We are, as a culture, extremely aware of what is fair and right and just. We have a sophisticated justice system that is, in principle, if not in practice, fair. Those who have more, get more because, well, they just do. Those who are skilled negotiators end up with more money. If you break the law, mitigating circumstances are not germane. If you take a human life, the state has the right, the responsibility to take your life. An eye for an eye, two plus two equals four, kill a police officer, the state is going to kill you, turn the other cheek gets you slapped on both cheeks. That’s just the way it is.
Jesus told an elaborate tale – describing workers who work all day, and workers who work half a day, and workers who work a quarter of the day, and workers who barely made it to the fields before evening.

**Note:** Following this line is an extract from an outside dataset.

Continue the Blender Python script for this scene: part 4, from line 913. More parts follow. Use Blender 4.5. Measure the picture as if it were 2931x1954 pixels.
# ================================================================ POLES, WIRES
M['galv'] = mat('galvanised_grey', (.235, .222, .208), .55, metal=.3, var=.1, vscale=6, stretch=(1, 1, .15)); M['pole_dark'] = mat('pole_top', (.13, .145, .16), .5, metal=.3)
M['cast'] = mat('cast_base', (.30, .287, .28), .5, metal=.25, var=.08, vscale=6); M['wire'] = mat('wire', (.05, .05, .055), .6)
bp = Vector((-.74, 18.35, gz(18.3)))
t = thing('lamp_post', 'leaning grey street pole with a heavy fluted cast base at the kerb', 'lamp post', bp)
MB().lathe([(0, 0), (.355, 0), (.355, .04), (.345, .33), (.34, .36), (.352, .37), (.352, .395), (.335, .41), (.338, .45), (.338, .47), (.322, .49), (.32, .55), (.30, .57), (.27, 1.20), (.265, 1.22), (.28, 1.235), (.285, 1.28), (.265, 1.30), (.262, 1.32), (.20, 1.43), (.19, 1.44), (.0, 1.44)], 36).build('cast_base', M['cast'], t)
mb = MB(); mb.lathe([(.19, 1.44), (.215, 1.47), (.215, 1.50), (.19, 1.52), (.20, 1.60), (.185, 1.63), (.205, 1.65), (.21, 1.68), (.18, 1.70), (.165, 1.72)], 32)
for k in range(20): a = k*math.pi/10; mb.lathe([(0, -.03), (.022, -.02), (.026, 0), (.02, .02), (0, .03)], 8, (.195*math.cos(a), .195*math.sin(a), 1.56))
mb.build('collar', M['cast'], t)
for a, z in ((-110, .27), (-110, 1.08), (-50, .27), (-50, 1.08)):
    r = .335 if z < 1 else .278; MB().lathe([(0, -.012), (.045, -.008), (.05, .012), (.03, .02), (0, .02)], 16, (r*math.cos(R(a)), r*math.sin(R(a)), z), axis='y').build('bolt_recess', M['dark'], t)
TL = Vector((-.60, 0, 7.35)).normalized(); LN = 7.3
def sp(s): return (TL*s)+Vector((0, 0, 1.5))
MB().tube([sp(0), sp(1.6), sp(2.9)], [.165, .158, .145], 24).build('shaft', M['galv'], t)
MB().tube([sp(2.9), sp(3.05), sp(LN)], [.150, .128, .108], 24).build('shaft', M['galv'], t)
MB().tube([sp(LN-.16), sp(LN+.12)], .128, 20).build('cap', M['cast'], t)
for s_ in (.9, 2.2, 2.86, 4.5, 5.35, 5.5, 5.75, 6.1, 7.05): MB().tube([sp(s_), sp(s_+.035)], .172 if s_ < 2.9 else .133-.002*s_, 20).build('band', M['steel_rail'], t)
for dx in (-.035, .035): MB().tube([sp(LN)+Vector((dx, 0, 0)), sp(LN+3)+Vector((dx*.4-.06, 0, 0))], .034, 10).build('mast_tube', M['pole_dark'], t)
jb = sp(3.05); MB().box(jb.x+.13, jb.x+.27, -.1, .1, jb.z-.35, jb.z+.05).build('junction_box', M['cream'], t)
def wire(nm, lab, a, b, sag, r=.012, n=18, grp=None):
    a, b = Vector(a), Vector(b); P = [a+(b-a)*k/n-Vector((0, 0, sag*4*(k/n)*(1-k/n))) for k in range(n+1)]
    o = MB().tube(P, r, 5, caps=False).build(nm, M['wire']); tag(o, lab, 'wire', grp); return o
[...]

Jesus described a landowner who paid the same amount to each of the workers – not according to hours worked but according to another standard – just a flat out equal amount of money no matter how long each one worked or how deserving they each were. Jesus requires us to think about God’s generosity, which hardly ever looks like prevailing practices, our definition of fair, even our hope for a more equitable world. God’s generosity doesn’t appear to be fair, right, or equal. God’s generosity is just given out to everyone indiscriminately – every single human being - no matter who they are or how little they work or whether they’ve earned it or they deserve it or they’re on welfare or have tremendous abilities squandered or modest abilities exploited, or they’re fluent in English, or they’re on death row for crimes they didn’t or did commit, or they’re smart or stupid, lazy or ambitious, or mean or sweet or courageous or tall or short or talented or just plain boring. God is not discriminating by any standard we can understand. I think that’s what Jesus meant by telling this story.
And isn’t that just like Jesus, to turn everything we think upside down? to teach us that God gives grace into every human life? It wasn’t a popular message. In fact, you may recall what happened to Jesus after telling all these kinds of stories, after healing all those unpleasant people, after entering the centers of power and turning over the money tables. Would you not say, these several thousand years after the fact, that the execution of Jesus just wasn’t fair? It’s hard to be a Christian. Amen.